Applied Micro Seminar - Shengyu Li (UNSW)

Applied Microeconomics Seminar Series

Title:  Productivity and Quality of Multi-product Firms

Abstract: This paper proposes a novel method to estimate productivity and quality at the firm-product level, together with transformation function and demand parameters. The method relies on firm optimization conditions to control for unobservable variables. It has the advantage of allowing for heterogeneous unobserved intermediate input prices and scalability to handle a large number of products, without imputing firm-product input shares or relying on productivity evolution. We apply this method to a set of Mexican manufacturing industries. We find that products closer to a firm's core competence have both higher productivity and higher quality, with the former emerging as a stronger predictor of within-firm performance.
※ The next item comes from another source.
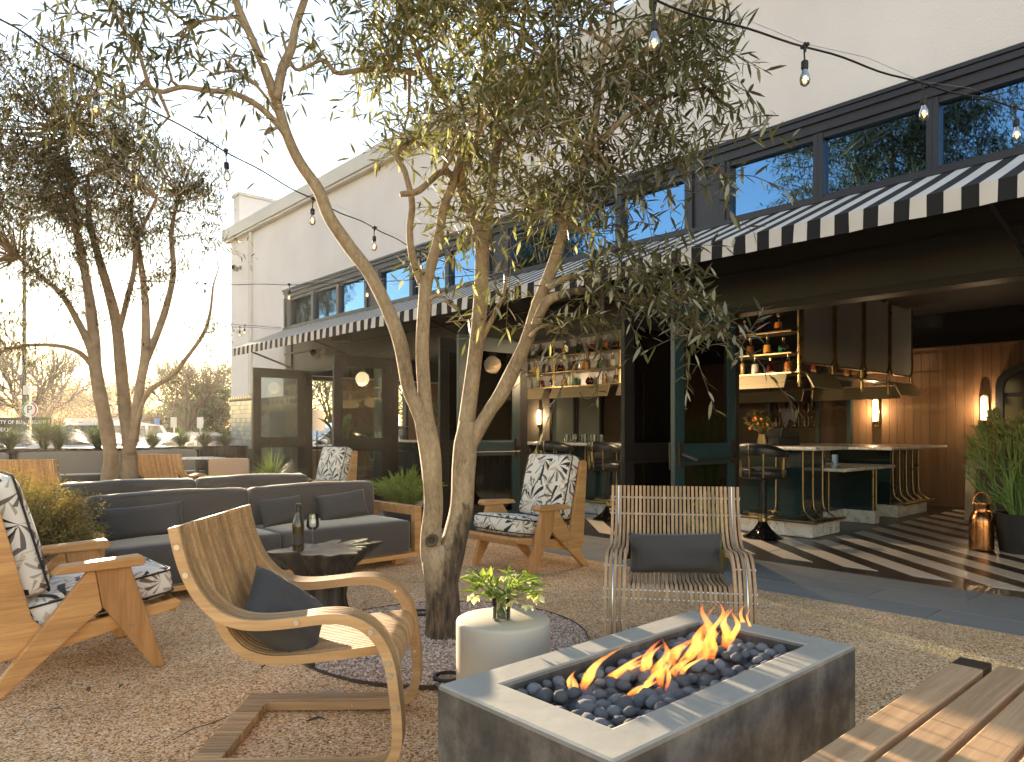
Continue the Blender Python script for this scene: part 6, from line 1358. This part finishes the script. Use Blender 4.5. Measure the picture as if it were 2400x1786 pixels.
SUV = ([(-2.35, .32), (-2.42, .6), (-2.3, .86), (-1.75, 1.00), (-1.2, 1.06), (2.1, 1.1), (2.35, 1.06), (2.4, .7), (2.35, .34)], [(-1.35, 1.05), (-.45, 1.58), (.0, 1.72), (1.4, 1.72), (2.0, 1.62), (2.3, 1.08)], 1.07)
def park(px, d, rz, kind, name, label, paint, dz=0):
    p = D(px, 1010, d); return car(name, label, (p.x, p.y, -.216), rz, 4.6, 1.85 if kind is SUV else 1.78, kind[0], kind[1], kind[2], paint)
park(185, 20.3, 0.0, SUV, 'parked_car', 'white family car with dark windows at the left, nose to the left', CARW)
park(410, 18.6, 0.05, SED, 'parked_car', 'pale silver saloon car in front, behind the tree trunks', CARS)
park(640, 24.5, 0.0, SED, 'parked_car', 'white saloon car farthest right, partly hidden by the tiled corner', CARW)
park(490, 27, 0.1, SED, 'parked_car', 'dark saloon car farther back between the grass clumps', CARK)
park(790, 21, 0.0, SUV, 'parked_car', 'white car seen through the end window of the restaurant', CARW)
vn = thing('white_van', 'white box van far away in the car park haze left of the trunks', 'van', D(212, 1010, 46)); vn.location.z = -.216
obj('van_body', MB().rbox(3.6, 1.9, 1.8, .12, (3, 3, 3), 0, (.5, 0, 1.35)), CARW, vn, smooth=40); mb = MB(); mb.prism([(-2.2, .4), (-2.2, .95), (-1.75, 1.1), (-1.32, 1.75), (-1.3, .4)], -.9, .9); obj('cab', mb, CARW, vn, bevel=.05)
mb = MB(); mb.add([(-1.76, -.8, 1.16), (-1.76, .8, 1.16), (-1.40, .75, 1.66), (-1.40, -.75, 1.66)], [(0, 1, 2, 3)]); obj('windscreen', mb, CARGL, vn)
for x in (-1.4, 1.5):
    for s in (-1, 1): obj('wheel', MB().lathe([(.1, -.11), (.34, -.11), (.36, 0), (.34, .11), (.1, .11)], 18), TYRE, vn, smooth=40, loc=(x, s*.85, .36), rot=(PI/2, 0, 0))

# ================================================================== SIGNS, LAMP POST
def rawpos(px, py, d): return D(px, py, d)
SGN = mat('charcoal_sign_board', (.030, .036, .038), rough=.5); LET = mat('white_lettering', (.75, .75, .73), rough=.5)
p = D(38, 1020, 23); fs = thing('car_park_sign', 'dark car park sign board with white lettering behind the white car', 'sign', (p.x, p.y, -.216)); yaw = -TH
sgx = W(1, 0); fs.rotation_euler = (0, 0, math.atan2(sgx.y, sgx.x))
mb = MB(); mb.box(-2.2, 1.1, -.04, .04, .75, 1.90); obj('sign_board', mb, SGN, fs, bevel=.006)
for x in (-1.6, .5): mb = MB(); mb.box(x-.05, x+.05, .0, .08, 0, .75); obj('sign_post', mb, BLACKP, fs)
for txt, sz, x, z, al in (('CITY OF BURLINGAME', .165, 1.02, 1.74, 'RIGHT'), ('PUBLIC', .19, -.08, 1.50, 'RIGHT'), ('LOT', .19, .16, 1.31, 'RIGHT')):
    me = text_mesh(txt, sz, .004, al, LET); obj('lettering', me, None, fs, loc=(x, -.046, z), rot=(PI/2, 0, 0))
lpz = D(57, 1010, 22); lp = thing('lamp_post', 'tall slim dark lamp post at the far left, in the car park', 'lamp post', (lpz.x, lpz.y, -.216))
mb = MB().lathe([(.16, 0), (.16, .25), (.075, .4), (.06, 3), (.05, 8.4)], 14); obj('post', mb, BLACKP, lp, smooth=50); mb = MB(); mb.bar((0, 0, 8.35), (1.1, 0, 8.5), .06); mb.box(.8, 1.5, -.14, .14, 8.42, 8.54); obj('lamp_arm', mb, BLACKP, lp)
p = D(70, 960, 21.6); ps = thing('parking_sign', 'round white parking sign with a P and a red and green rim', 'sign', (p.x, p.y, p.z)); ps.rotation_euler = fs.rotation_euler
obj('disc', MB().lathe([(.215, -.012), (.235, -.01), (.235, .01), (.215, .012)], 40), mat('sign_white', (.78, .78, .76), rough=.4), ps, smooth=40, rot=(PI/2, 0, 0))
for a0, a1, c in ((-1.3, 1.3, (.50, .09, .06)), (1.75, 4.0, (.08, .28, .10))):
    mb = MB(); k = 16
    for i in range(k+1):
        a = a0+(a1-a0)*i/k
        for r in (.172, .226): mb.v += [(r*math.cos(a), -.017, r*math.sin(a))]
    for i in range(k): mb.f.append((i*2, i*2+1, i*2+3, i*2+2))
    obj('rim_band', mb, mat('rim_red' if a0 < 0 else 'rim_green', c, rough=.4), ps)
obj('lettering', text_mesh('P', .33, .004, 'CENTER', mat('sign_brown', (.10, .07, .03), rough=.5)), None, ps, loc=(0, -.021, -.01), rot=(PI/2, 0, 0))
mb = MB(); mb.box(-.02, .02, .015, .05, -p.z-.2, .75); obj('sign_post', mb, STEEL, ps); mb = MB(); mb.box(-.20, -.03, -.01, .01, .45, .72); obj('notice_plate', mb, mat('pale_plate', (.6, .58, .52), rough=.5), ps)
for px, py, d, c, lb in ((407, 988, 32, (.6, .6, .58), 'small white notice on a post in front of the evergreens, left one'), (469, 989, 30, (.65, .65, .62), 'small white notice on a post in front of the evergreens, right one'), (368, 990, 34, (.10, .22, .5), 'small blue disabled bay sign in the car park, right of the trunks'), (326, 992, 36, (.10, .22, .5), 'small blue disabled bay sign seen between the trunks and the thin branch')):
    p = D(px, py, d); s = thing('bay_sign', lb, 'sign', (p.x, p.y, -.216), fs.rotation_euler.z); mb = MB(); mb.box(-.13, .13, -.01, .01, p.z-.05, p.z+.41); obj('plate', mb, mat('plate_%d' % px, c, rough=.5), s); mb = MB(); mb.box(-.025, .025, .012, .05, 0, p.z+.4); obj('post', mb, STEEL, s)

# ================================================================== BACKGROUND TREES
def bgtree(name, label, px, d, h, w, leafm, seed, bare=False, trunk=.22, n=2600, ls=.28, barkm=None, base=.25, cat='tree', tall=1.0):
    p = D(px, 1010, d); t = thing(name, label, cat, (p.x, p.y, -.216), seed, 'trees beyond the car park'); rr = random.Random(seed); tm_ = MB(); tips = []
    def br(a, dr, l, r, lev):
        b = a+dr*l; m_ = (a+b)/2+Vector((rr.gauss(0, .05), rr.gauss(0, .05), 0))*l; tm_.tube([tuple(a), tuple(m_), tuple(b)], [r, r*.8, r*.6], 5 if lev > 1 else 4, cap=False)
        if lev == 0: tips.append(b); return
        for _ in range(4 if bare and lev > 2 else rr.choice((2, 3, 3))): br(b, (dr+Vector((rr.gauss(0, .42), rr.gauss(0, .42), rr.gauss(.12, .3)))).normalized(), l*rr.uniform(.6, .85), r*.58, lev-1)
    nb = 5 if bare else 4; tm_.tube([(0, 0, 0), (0, 0, h*base)], [trunk, trunk*.85], 8)
    for i in range(nb):
        a = 2*PI*i/nb+rr.random(); br(Vector((0, 0, h*base)), Vector((math.cos(a)*.55*w/h*1.4, math.sin(a)*.55*w/h*1.4, 1)).normalized(), h*(.27 if bare else .24), trunk*.6, 5 if bare else 3)
    obj('trunk', tm_, barkm or mat('hazy_bark_%d' % seed, (.10, .07, .045), rough=.95), t, smooth=60)
    if leafm:
        lb = MB(); cl = [(Vector((rr.gauss(0, .33)*w, rr.gauss(0, .33)*w, h*(base+.1+(1-base-.12)*rr.random()**.9))), rr.uniform(.10, .22)*w) for _ in range(34)]+[(q, .16*w) for q in tips[:30]]
        for _ in range(n):
            c, r = rr.choice(cl); u = Vector((rr.gauss(0, .5), rr.gauss(0, .5), rr.gauss(0, .42)))*r; lb.leaf(c+u, Vector((rr.uniform(-1, 1), rr.uniform(-1, 1), rr.uniform(-.6, .6))), Vector((rr.uniform(-1, 1), rr.uniform(-1, 1), 1)), ls*rr.uniform(.6, 1.3), ls*.5)
        obj('crown', lb, leafm, t)
    return t
EVG = leafmat('evergreen_leaf', (.05, .06, .02), (.06, .07, .025), (.085, .085, .03), trans=.25); PINK = leafmat('pink_blossom', (.42, .26, .26), (.42, .27, .26), (.50, .33, .32), trans=.4); TANL = leafmat('bronze_bud', (.16, .10, .04), (.16, .1, .04), (.2, .13, .05), trans=.4)
bgtree('bare_tree', 'tall bare spreading tree at the far left beyond the cars', 85, 44, 7.6, 6.0, None, 3, True, .26, base=.14)
bgtree('bare_tree', 'bare thin branched tree in front of the evergreens, right of the trunks', 440, 38, 5.0, 3.6, None, 9, True, .15, base=.28)
bgtree('blossom_tree', 'low pink blossoming tree behind the round parking sign', 120, 40, 3.1, 4.8, PINK, 12, False, .14, 4200, .10, base=.2)
bgtree('evergreen_tree', 'rounded dark evergreen just right of the twin trunks', 402, 50, 4.7, 4.6, EVG, 5, False, .2, 5200, .26, base=.12)
bgtree('evergreen_tree', 'broad dark evergreen in the middle of the far group', 452, 54, 5.1, 5.0, EVG, 6, False, .2, 5200, .26, base=.12)
bgtree('evergreen_tree', 'dark evergreen half hidden by the white corner of the restaurant', 520, 52, 6.4, 4.6, EVG, 8, False, .2, 5200, .26, base=.12)
bgtree('evergreen_tree', 'low dark evergreen beside the blue bay signs', 350, 56, 3.6, 4.2, EVG, 18, False, .2, 3600, .26, base=.1)
bgtree('hazy_tree', 'pale hazy tree far away between the tree trunks', 190, 88, 7.5, 8, TANL, 22, False, .3, 4200, .4, base=.2)
bgtree('hazy_tree', 'pale hazy tree far away left of the twin trunks', 110, 96, 8.0, 9, TANL, 23, False, .3, 4200, .4, base=.2)
bgtree('hazy_tree', 'pale hazy flat topped tree far away between the twin trunks', 262, 98, 8.6, 9, EVG, 24, False, .3, 4200, .4, base=.3)
bgtree('hazy_tree', 'pale hazy tree at the far left edge', 15, 92, 7.2, 9, TANL, 25, False, .3, 4200, .4, base=.2)
bgtree('evergreen_tree', 'evergreen seen through the end windows of the restaurant', 800, 34, 6.5, 7, EVG, 31, False, .2, 5200, .22, base=.08)
mb = MB(); k = 70
for i in range(k+1):
    x = -120+200*i/k; z = 3.2+2.4*mnoise.noise(Vector((x*.05, 2, 0)))+1.6*mnoise.noise(Vector((x*.16, 7, 0)))
    mb.v += [(x, 128+6*mnoise.noise(Vector((x*.1, 0, 0))), -.25), (x, 131, max(1.5, z)), (x, 140, -.25)]
for i in range(k): mb.f += [(i*3, i*3+3, i*3+4, i*3+1), (i*3+1, i*3+4, i*3+5, i*3+2)]
struct('hills', mb, mat('wooded_hill', (.055, .055, .03), (.09, .08, .04), 1.5, rough=1, bump=.5), smooth=60)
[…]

However, firms face a trade-off between quality and productivity, which is referred to as the cost of quality. The cost of quality is higher for more differentiated products and declines with product age. In a counterfactual exercise, we show that a reduction in the cost of quality can lead to substantial firm-level productivity gains and that, on average, about 11.3 percent of these gains are due to the within-firm reallocation of production. Importantly, a larger product scope allows more room for intra-firm resource reallocation, leading to higher productivity gains. This reveals a new mechanism for explaining the superior performance of multi-product firms.